A wave of realism in the theatre started in the late
1860s with the emergence of Robertson, but this was a short-lived movement in itself. People like Grundy and Carton became popular because they could make adaptations from the modish French drama in the shortest possible time, which suited the reigning actor-managers. With the advent of 1880s two new talents, Jones and Pinero, arrived. Shaw's contemporaries called them avant-gardists; Shaw called them the perpetrators of the old tradition. After Ibsen's arrival on the English stage, both Jones and Pinero turned to serious writing. Pinero succeeded for a while with his so-called spiritual tragedies, but he has survived more for his farcical comedies than for his tragedies. Jones's idea of seriousness and realism was to go in for sensationalism. Naturally he did not succeed. Wilde did not dispute with the existing conditions of the theatre; he made what he could of the theatre by writing some of the funniest and most sparkling comedies ever seen. Barrie, said Shaw, had the milliner's sense of matching materials but had no "eye" for human psychology.

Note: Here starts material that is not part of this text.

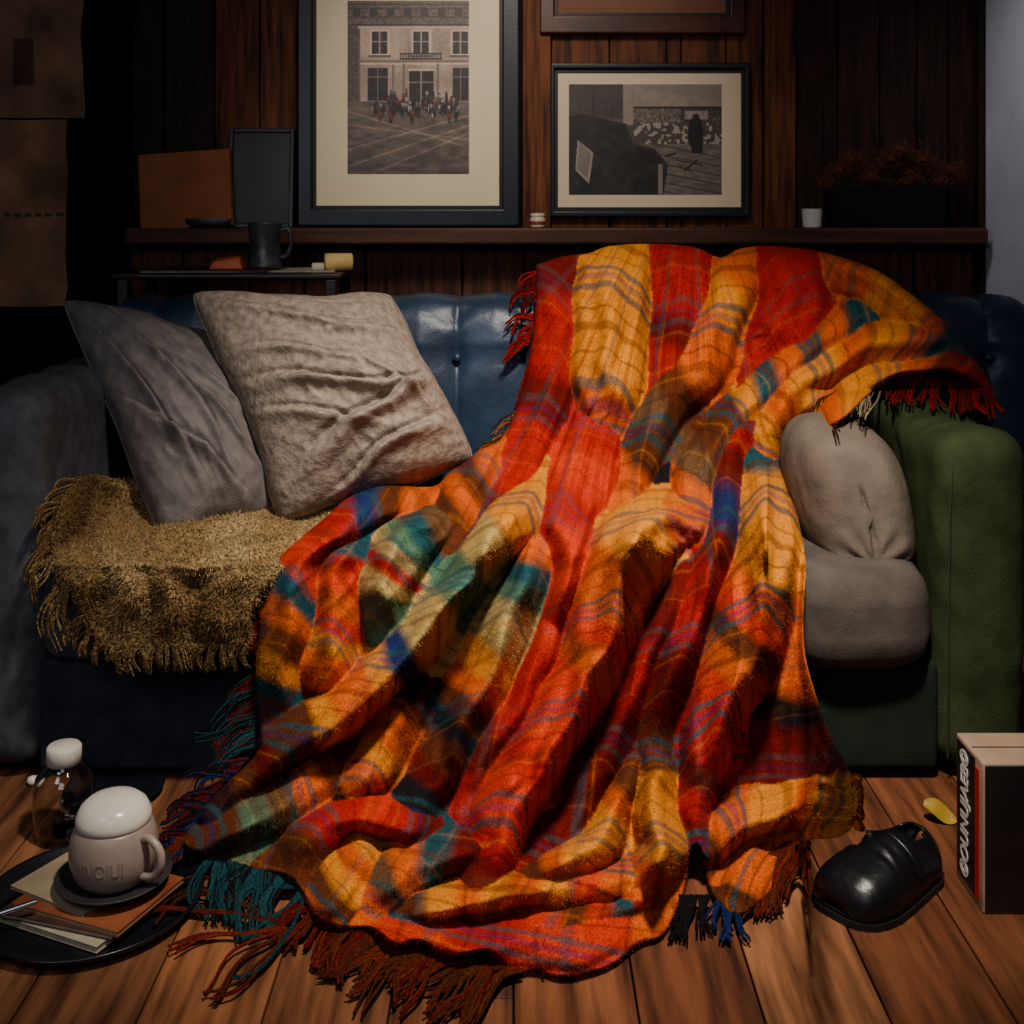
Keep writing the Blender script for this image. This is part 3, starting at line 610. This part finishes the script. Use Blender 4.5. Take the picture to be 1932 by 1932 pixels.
fringe('fringe',blanket,base_bl,[
 ((400,1615),(545,1660),(-30,95),(-20,110),60,'tttk',.5,.01),
 ((545,1650),(575,1690),(-110,100),(-150,100),22,'tt',.5,.01),
 ((500,1740),(560,1757),(-190,75),(-240,70),18,'mn',.3,.004),
 ((345,1590),(420,1560),(-40,40),(-60,36),30,'nsm',.4,.01),
 ((400,1500),(350,1585),(-90,35),(-30,50),36,'kbd',.4,.01)],m_fr,r=.0032,seed=3,lab='teal and rust tassels lying on the floor')
fringe('fringe',blanket,base_bl,[
 ((484,1260),(480,1410),(-60,70),(-90,60),60,'ttkd',.3,.01),
 ((500,1075),(484,1200),(-40,70),(-25,60),60,'rrd',.3,.01),
 ((470,1430),(400,1500),(-70,30),(-80,40),36,'kdb',.3,.01)],m_fr,seed=4,lab='dark teal and red fringe hanging beside the seat')
fringe('fringe',blanket,base_bl,[
 ((1012,510),(1008,560),(-22,40),(-30,40),18,'rd',.3,.01),
 ((1008,590),(998,650),(-38,30),(-45,35),28,'rd',.3,.01),
 ((996,690),(980,760),(-20,40),(-30,40),16,'rd',.3,.01),
 ((975,770),(930,850),(-35,45),(-45,30),36,'tton',.3,.01)],m_fr,seed=5,lab='red fringe along the draped upper edge')
fringe('fringe',blanket,base_bl,[
 ((1690,700),(1870,735),(-20,50),(22,52),80,'rmmr',.3,.02),
 ((1740,640),(1820,680),(0,30),(30,30),24,'tt',.3,.03),
 ((1600,725),(1680,705),(-8,66),(-30,80),36,'wws',.3,.03),
 ((1530,760),(1590,735),(-40,90),(-10,60),40,'nsn',.3,.05),
 ((1482,830),(1530,790),(8,66),(-20,70),24,'nmo',.2,.02)],m_fr,seed=6,lab='red, cream and brown fringe hanging over the green arm')
fringe('fringe',blanket,base_bl,[
 ((1480,1590),(1528,1590),(-70,130),(-10,120),40,'nmm',.25,.02),
 ((1400,1700),(1470,1680),(-20,36),(-10,40),20,'nm',.2,.01),
 ((1352,1700),(1392,1720),(-4,60),(4,60),20,'bb',.1,.01),
 ((1275,1690),(1340,1690),(-10,70),(8,90),24,'kk',.2,.01),
 ((1612,1465),(1616,1560),(12,-4),(10,6),50,'yo',.2,.02)],m_fr,seed=8,lab='rust fringe with a blue tassel at the far corner')
# ================================================================ THROW
m_knit=M('mustard_knit',(130,130,130),(255,255,255),170,.97,1,170,attr=True,bdist=.012,b2=.35,b2s=260,spec=.1)
PAL['M']=lin((188,152,100)); PAL['N']=lin((156,122,76)); PAL['O']=lin((206,172,118))
throw=empty('knit_throw',(-.6,2.4,.41),'mustard beige fringed knit throw spread over the seat edge','blanket')
TP=[(92,1010),(120,930),(170,895),(230,905),(330,900),(520,930),(640,965),(660,1010),(600,1060),(520,1100),(478,1150),(470,1225),(420,1215),(360,1238),(300,1218),(215,1235),(160,1175),(128,1110),(100,1070)]
TR=[([(150,920,30),(120,1010,40),(150,1090,42),(170,1190,36)],.035,0,'NMN',0,0),
 ([(230,940,34),(205,1040,44),(240,1120,42),(230,1210,40)],.035,0,'MOM',0,0),
 ([(330,1000,36),(300,1060,44),(330,1130,44),(310,1210,42)],.03,0,'MMN',0,0),
 ([(640,985,28),(540,1020,36),(430,1040,40),(320,1060,40),(230,1040,34)],.04,0,'OMOMM',0,0),
 ([(440,1060,36),(420,1140,44),(420,1210,38)],.03,0,'MNN',0,0),
 ([(560,1060,34),(490,1110,36),(460,1200,32)],.03,0,'OMN',0,0),
 ([(560,1000,30),(440,990,32),(320,980,32)],.035,0,'MOM',0,0)]
sheet('knit_cloth',TP,TR,base_th,2.6,m_knit,throw,wr=.009,blr=3,sim=(.14,.04,160,.02),fuzz=(22000,.0085,.0008,1.15,2))
fringe('fringe',throw,base_th,[
 ((150,905),(95,1010),(-46,50),(-26,70),80,'MN',.4,.02),
 ((100,1010),(135,1110),(-24,80),(-14,100),70,'MN',.4,.02),
 ((150,1160),(235,1215),(-30,50),(0,60),60,'NM',.4,.02),
 ((235,1215),(470,1215),(0,50),(-6,46),130,'NM',.3,.02),
 ((250,1060),(480,1080),(-10,40),(-16,44),120,'OM',.4,.05)],m_knit,r=.0022,seed=9,lab='yarn fringe')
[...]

Ibsen was first introduced to the English audiences in 1889 with the production of A Doll's House,. Ghosts followed two years later. So great was the sensation created by Ghists that the press went on vilifying Ibsen for months to come. Shaw could not just sit there and let these people get away with it. He came to Ibsen's defence. No doubt Ibsen would have survived without Shaw's defence, but that is no reason why we should not give Shaw the credit for it. The Quintessence of Ibsenism may look now full of misonceptions, but a lot can be said for it if we read it in the context of its times.
Shaw learnt a good deal from this period in the sense that he discovered for himself what was wrong with the contemporary theatre and what could be done to improve it. His basic approach to drama in general did not change much in his later life.